Benfer has been working at this site in Peru for the past four years but only discovered the Temple of the Fox in June 2004; the frowning disk was unearthed in June 2005. He said no one could have predicted to find something so old, but he added that other Andean temple sites he has studied contain perfect 114-degree alignments and similar astronomical features, which act as additional evidence to support his findings.
"

These findings are discussed in more detail in the NSF Proposal (December 2004), Development of a Coastal-Valley Dual Economic System in Preceramic Peru: Project Description, by Robert A. Benfer, Jr. and ElizabethJ. Reitz at
http://rcp.missouri.edu/bobbenfer/pdfs/BenferReitzNSF04.pdf where it is written

"We obtained this alignment of the temple between the middle of the original, unaltered western entrance with a "false door" at the rear of the ofrendaria as 114 degrees west of north. Benfer found that lifting the barrel of the transit up from a line looking east established by the door and false door, caused the cross hairs to center on a rock to the east that had earlier been noted by the field crew supervisor, Duncan. The next day, Benfer turned the transit to the east and found it centered on a flat area between two rock spires, which he had noted on the ridge of the western horizon. Benfer e-mailed the 114-degree
value to an astronomer (Adkins) who reported back that the alignment would have signaled the Austral summer solstice at sunset on December 22, 4,200 B.C. The actual alignment of these events at 2,200 B.C., would have been 114.5 degrees; Benfer measured 114 degrees west of north with a transit that he only read to the nearest degree, unaware of the appropriate 114.5-degree alignment at that time. Figure 3 shows that the temple was set in the larger structure at a slight angle, an angle that was necessary to obtain the solar azimuth orientation.

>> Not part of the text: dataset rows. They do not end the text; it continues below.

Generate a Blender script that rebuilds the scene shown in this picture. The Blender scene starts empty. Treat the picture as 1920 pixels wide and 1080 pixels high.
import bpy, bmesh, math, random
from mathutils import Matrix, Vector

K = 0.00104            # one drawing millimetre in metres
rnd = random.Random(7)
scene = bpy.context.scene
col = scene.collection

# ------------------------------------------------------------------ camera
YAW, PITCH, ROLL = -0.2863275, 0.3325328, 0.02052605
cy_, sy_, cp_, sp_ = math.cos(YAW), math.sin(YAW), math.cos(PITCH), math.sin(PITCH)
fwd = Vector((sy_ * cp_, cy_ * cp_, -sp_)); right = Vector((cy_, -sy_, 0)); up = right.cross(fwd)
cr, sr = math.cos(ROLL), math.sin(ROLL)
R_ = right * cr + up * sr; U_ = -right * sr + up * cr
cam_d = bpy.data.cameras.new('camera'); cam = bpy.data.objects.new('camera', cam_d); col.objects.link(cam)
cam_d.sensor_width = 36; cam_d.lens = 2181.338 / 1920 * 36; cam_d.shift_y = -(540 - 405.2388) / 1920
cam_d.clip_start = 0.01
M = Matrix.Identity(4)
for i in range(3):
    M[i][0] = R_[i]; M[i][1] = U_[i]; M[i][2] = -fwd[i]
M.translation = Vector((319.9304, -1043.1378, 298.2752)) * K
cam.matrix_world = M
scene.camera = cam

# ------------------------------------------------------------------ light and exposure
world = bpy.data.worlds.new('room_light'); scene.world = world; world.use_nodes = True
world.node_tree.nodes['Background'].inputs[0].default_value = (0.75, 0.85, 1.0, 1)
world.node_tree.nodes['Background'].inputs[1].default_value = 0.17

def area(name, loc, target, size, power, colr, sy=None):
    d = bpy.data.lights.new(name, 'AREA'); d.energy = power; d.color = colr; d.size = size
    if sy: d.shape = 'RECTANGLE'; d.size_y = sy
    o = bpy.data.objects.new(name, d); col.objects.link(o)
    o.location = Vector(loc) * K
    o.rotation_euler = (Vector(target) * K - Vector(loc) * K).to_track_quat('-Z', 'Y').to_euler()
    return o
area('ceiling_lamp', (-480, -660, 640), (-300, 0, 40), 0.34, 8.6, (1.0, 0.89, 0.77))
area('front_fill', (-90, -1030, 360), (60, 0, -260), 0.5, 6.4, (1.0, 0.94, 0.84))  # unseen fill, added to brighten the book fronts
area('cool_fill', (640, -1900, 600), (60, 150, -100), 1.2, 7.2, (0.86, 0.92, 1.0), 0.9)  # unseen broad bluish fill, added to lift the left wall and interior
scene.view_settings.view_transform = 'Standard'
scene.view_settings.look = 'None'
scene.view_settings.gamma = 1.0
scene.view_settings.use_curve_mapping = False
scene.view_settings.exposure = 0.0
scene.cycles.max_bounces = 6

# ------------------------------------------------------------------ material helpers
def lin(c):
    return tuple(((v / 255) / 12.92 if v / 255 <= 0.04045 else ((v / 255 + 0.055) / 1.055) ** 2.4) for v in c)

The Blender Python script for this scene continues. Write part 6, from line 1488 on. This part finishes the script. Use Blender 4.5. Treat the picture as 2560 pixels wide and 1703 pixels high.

Although the sunset would be very close to a platform visible to the west in the 114-degree line at any time in the archaeological past, this is not true for other features of the visible sky. Today, the Milky Way presents a different nighttime pattern than would have been visible from this latitude 4,200 years ago due to precession, the slow (26,000 year
period) rotation of the earth about an axis normal to the orbital plane. Because of precession, Earth's diurnal (daily rotation) axis points towards different parts of the celestial sphere during different epochs. Over time, this gradual shift has the effect of a slow but continuous change in the night sky's appearance as seen by an observer at a given latitude. So it was surprising to learn further from Adkins that the fox, toad, and llama constellations would have appeared on March 22, 2200 B.C., before sunrise just over the eastern mountain ridge, along a line defined by the rock, which inspection showed was modified. Three
platforms in native stone are nearby. March 22 would be the last possible time for planting in years in which floods destroyed previous plantings since rainfall would diminish dramatically after that date. The foxes would have been producing their kits around the end of December; their calls are used today to prognosticate fertility in the Andes (Howard-Malverde 1984). The appearance of the fox constellation in the eastern horizon after sunset March 22 would have signaled the end of the opportunity for planting.
"

Now of course, the archaeologists have not fully understood the significance of the azimuth of ca. 114.5 degrees which is a number similar to one I have been working with at the Sternhof site of Oesterholz in Germany and upon which I will be giving a speech on 27 May 2006 in Horn-Bad Meinberg to the annual conference of the Walther Machalett Study Group on Prehistory.

114.5 degrees (114.6 is actually closer), as I have discovered for ancient archaeoastronomy at Oesterholz, is the diameter of the firmament (114.6 x pi = 360 degrees), i.e. it is the diameter of the sky in the stars, where the starry sky is seen as a large circle or bowl above the Earth. The ancients knew this and thus measured the heavens using this angle.